Sunday, January 22, 2012

AMD support for Underscore and Backbone

As mentioned previously, at the moment there is no support for AMD in Underscore, a decision that also affects Backbone.

However, there have been enough developers interested in using Underscore and Backbone with AMD that forks were set up under the amdjs organization that have optional define() calls in them:

https://github.com/amdjs/underscore

https://github.com/amdjs/backbone

Ryan Florence suggested the AMD community maintain these forks, and if you would like to see AMD support as part of the main repos, click on the links above and click the Watch button. But only do it if you actually use the libraries above in an AMD context.

Hopefully this will give the DocumentCloud folks some indication of how many people might benefit from having support directly in the main repos, and maybe over time AMD support can be added to the main repos.

Both forks optionally register as AMD modules but also export global objects. This is to address the difficulty Underscore saw when only doing the AMD call, which led to the AMD removal from Underscore.

If you want an easy way to fetch these AMD versions from the command line, or to have a tool to make it easy to AMD-wrap older releases of those libraries, use volo. The README's Usage section has specific instructions on how to fetch these libraries.

If you would like to try an AMD+Backbone option that does to not modify the source files, check out Tim Branyen's explorations.


9 comments:

Darcy Parker said...

Thanks for creating these forks. I was using a previous version of underscore with AMD support. And I was using jburk's fork of backbone with AMD support so I could use it in my project. I really like the AMD approach when developing and don't really grok why I should run a build each time I want to make a quick edit. I prefer to build when I am ready to deploy and feel I work more efficiently with the AMD approach during development. I just swapped out my previous versions of underscore/backbone and replaced them with these forks. Works nicely. (I am now watching the github repos for these forks.)

Alex Lawrence said...

I don´t about how it was but why is it that underscore is registering itself as named AMD module? The other day I just read multiple times that anonymous modules are far more portable (maybe even on your website?).

James Burke said...

Alex Lawrence: this section has some info on why jQuery and Underscore register as named modules.

Leo C said...

Hi there, I was looking at the AMD fork of Backbone and noticed that the define lists 'exports' as a dependency. What is 'exports' referring to? I can't think of another hard dependency that Backbone has other than underscore and jQuery and i don't want the module to fail to load because I didn't declare something.

Hope that makes sense.

James Burke said...

Leo C: 'exports' is a special dependency that maps to the Node/CommonJS idea of 'exports'. More information here.

Vic said...

Hi, quick question. I've been dabbling with Backbone and Underscore lately and I'm now trying to use RequireJS for dependency management, etc. Can you explain really quick what this fork of Backbone and Underscore allows that we can't already do with RequireJS plus the originals?

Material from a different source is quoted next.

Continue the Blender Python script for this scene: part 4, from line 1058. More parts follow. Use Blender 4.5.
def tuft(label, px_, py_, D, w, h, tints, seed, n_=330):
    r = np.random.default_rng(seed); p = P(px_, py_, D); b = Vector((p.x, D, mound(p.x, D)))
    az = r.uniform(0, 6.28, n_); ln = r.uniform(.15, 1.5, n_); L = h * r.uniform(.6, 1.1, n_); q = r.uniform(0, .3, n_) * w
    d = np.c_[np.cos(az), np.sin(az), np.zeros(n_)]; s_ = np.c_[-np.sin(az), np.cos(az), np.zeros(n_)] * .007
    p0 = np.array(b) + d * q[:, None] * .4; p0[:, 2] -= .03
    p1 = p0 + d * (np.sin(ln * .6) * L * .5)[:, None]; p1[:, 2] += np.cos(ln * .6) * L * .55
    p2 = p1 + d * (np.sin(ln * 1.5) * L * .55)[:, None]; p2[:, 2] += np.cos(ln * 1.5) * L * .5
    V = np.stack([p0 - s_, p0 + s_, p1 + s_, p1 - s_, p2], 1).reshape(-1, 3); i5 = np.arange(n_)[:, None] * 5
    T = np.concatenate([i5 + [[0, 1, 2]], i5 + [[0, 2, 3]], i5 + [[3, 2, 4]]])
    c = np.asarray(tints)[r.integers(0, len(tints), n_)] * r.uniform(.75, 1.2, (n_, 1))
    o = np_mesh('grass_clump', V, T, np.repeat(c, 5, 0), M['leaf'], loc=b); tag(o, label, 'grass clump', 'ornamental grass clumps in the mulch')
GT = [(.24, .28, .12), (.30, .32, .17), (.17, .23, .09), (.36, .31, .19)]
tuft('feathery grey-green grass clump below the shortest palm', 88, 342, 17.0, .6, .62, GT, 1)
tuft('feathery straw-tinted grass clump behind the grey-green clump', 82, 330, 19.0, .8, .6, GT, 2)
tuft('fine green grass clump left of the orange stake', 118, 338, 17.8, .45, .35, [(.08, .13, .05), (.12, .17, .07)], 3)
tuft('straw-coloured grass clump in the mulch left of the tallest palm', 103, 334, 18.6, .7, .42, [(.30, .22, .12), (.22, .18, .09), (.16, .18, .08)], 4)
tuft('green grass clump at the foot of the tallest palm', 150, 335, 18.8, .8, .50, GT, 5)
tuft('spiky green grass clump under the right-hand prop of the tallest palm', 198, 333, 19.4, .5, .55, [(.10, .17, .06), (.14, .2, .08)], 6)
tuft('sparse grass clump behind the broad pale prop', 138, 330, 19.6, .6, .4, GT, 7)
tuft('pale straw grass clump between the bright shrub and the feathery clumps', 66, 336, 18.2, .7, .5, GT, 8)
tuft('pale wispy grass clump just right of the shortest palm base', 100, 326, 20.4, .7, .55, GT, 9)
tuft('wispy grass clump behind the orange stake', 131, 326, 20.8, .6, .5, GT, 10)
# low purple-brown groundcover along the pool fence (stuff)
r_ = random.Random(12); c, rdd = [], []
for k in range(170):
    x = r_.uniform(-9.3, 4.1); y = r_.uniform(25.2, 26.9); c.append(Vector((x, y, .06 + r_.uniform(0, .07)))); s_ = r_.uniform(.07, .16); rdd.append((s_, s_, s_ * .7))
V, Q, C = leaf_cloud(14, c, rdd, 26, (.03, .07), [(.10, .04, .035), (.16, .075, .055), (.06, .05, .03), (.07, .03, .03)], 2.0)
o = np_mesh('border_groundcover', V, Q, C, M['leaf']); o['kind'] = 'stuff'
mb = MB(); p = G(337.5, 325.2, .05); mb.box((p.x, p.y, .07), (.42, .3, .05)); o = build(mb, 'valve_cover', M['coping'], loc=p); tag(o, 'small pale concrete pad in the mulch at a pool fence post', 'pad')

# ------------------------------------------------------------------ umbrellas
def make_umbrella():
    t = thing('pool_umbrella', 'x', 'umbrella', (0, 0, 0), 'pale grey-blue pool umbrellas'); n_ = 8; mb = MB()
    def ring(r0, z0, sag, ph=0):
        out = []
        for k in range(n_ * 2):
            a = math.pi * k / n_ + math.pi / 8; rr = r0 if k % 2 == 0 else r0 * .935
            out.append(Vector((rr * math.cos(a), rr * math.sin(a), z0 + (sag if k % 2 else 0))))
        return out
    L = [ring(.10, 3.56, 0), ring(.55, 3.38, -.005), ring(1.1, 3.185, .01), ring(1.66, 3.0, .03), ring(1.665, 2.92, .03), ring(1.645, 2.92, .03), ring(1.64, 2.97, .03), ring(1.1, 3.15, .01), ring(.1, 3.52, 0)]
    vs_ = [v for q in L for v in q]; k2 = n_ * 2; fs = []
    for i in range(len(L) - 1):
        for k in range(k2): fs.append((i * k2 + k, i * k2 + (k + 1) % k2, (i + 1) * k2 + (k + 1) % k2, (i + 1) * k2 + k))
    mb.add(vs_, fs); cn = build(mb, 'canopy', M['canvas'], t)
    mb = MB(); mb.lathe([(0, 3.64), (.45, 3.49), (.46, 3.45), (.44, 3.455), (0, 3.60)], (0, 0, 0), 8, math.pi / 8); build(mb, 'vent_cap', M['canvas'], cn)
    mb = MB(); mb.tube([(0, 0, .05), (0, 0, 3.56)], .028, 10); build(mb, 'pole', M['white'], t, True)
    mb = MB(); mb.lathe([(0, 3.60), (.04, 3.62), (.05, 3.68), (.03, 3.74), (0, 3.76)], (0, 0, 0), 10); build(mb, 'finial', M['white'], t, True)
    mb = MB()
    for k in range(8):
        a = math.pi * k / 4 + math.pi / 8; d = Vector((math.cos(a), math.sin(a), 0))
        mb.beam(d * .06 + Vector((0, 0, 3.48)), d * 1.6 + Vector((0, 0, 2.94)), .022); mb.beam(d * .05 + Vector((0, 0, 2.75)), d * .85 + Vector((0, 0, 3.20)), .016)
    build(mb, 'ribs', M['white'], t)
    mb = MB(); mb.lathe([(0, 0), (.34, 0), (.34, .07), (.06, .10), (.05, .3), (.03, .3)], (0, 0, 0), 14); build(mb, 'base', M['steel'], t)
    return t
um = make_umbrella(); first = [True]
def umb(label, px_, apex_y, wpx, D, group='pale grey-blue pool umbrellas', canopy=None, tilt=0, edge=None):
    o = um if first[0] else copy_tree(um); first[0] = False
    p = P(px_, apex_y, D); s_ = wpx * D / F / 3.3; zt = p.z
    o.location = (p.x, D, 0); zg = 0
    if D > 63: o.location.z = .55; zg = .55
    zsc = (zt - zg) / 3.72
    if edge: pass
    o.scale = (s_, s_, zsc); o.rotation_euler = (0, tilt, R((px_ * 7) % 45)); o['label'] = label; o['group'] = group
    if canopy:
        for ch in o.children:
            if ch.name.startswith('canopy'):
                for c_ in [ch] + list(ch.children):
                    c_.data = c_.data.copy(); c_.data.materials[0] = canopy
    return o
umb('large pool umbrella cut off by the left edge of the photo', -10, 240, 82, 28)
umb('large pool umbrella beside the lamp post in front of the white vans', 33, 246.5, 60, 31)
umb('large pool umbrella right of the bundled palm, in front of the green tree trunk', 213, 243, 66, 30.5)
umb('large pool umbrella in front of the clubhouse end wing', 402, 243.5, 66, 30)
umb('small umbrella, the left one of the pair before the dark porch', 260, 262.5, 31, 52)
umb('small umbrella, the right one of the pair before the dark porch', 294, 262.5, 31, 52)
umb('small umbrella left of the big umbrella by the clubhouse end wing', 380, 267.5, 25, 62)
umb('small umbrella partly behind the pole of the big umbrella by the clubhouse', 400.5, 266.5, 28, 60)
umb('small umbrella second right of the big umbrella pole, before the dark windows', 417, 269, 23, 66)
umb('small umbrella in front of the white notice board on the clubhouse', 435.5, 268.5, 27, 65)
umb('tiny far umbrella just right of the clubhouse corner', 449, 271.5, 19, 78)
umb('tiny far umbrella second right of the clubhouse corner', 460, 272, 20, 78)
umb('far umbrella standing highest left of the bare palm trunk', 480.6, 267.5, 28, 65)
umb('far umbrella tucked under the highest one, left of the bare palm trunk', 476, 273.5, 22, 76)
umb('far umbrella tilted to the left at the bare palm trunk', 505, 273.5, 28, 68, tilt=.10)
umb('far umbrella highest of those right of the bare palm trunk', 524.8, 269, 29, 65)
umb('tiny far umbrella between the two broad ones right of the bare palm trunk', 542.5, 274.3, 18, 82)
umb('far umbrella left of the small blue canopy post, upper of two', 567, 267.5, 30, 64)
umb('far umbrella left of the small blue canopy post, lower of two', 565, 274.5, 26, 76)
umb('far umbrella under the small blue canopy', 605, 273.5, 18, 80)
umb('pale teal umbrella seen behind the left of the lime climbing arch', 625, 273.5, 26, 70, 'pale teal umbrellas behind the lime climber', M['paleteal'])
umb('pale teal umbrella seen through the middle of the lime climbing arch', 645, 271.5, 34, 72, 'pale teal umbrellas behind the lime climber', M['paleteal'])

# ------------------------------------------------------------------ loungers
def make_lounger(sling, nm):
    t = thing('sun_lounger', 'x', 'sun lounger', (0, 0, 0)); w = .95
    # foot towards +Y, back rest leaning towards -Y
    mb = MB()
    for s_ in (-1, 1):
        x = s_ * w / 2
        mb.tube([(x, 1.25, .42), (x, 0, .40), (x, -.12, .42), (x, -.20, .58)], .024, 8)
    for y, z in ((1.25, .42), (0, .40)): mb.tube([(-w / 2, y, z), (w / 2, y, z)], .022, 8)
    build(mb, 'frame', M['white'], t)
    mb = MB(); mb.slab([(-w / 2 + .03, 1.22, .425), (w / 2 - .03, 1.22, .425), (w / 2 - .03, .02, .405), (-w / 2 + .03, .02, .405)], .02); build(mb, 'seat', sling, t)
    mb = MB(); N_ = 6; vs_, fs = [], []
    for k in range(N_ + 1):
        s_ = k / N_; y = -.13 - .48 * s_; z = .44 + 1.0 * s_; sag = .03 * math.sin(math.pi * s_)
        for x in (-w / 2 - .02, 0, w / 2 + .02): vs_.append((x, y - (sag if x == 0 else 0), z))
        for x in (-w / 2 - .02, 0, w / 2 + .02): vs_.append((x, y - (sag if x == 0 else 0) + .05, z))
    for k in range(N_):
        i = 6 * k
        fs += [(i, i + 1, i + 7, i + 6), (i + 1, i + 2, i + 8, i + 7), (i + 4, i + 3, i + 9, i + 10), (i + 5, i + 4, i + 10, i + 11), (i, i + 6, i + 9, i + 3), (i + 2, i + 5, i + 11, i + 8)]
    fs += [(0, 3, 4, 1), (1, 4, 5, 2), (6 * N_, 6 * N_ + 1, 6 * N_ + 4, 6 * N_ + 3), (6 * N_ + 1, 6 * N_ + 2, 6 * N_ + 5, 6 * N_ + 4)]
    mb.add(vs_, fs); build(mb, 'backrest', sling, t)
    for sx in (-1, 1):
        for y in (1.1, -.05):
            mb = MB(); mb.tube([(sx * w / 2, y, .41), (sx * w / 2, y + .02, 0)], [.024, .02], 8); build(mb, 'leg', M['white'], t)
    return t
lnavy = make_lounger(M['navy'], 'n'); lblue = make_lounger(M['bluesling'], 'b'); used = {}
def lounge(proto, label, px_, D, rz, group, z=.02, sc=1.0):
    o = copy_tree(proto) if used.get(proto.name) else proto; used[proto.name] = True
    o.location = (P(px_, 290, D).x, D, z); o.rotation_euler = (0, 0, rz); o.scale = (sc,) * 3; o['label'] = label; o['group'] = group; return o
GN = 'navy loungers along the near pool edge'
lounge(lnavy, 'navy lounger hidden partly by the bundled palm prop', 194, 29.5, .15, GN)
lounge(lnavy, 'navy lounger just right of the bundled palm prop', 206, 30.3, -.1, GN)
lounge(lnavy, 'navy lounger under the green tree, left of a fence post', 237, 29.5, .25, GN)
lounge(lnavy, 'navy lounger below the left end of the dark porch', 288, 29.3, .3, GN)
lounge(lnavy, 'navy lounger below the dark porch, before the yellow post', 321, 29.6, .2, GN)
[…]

If you've already explained the problem somewhere, I'd appreciate the link. Thanks :)

James Burke said...

Vic: the amdjs branches register the right object as a module export, and in the Backbone case, specifies 'underscore' and 'jquery' as dependencies via a define() wrapper, so that the code that defines Backbone does not execute until those dependencies are available.

You can use AMD loader plugins like order or even better use to get a similar behavior without having to modify the file source to add the AMD define call.

I personally prefer to have the define() calls in the file so that it reduces the amount of special case loader plugins and config. For this reason, volo has an "amdify" command that can be used to wrap traditional scripts in a define() wrapper.

But ideally the library in question would do the optional define() call in its source directly, it normally results in better, cleaner code.

Unknown said...

I'm this must have been discussed somewhere else, but doea nybody have an idea why backbone and underscore devs dropped amd support? Are there any plans to provide it in the near future?

James Burke said...

opensas opensas: discussed a little bit in the first link from this post:

http://tagneto.blogspot.ca/2012/01/simplicity-and-javascript-modules.html

near the end of it. End result, the author of those libraries does not need it for projects, and does not want any support burden by introducing it, instead preferring to wait for modules to get into the language.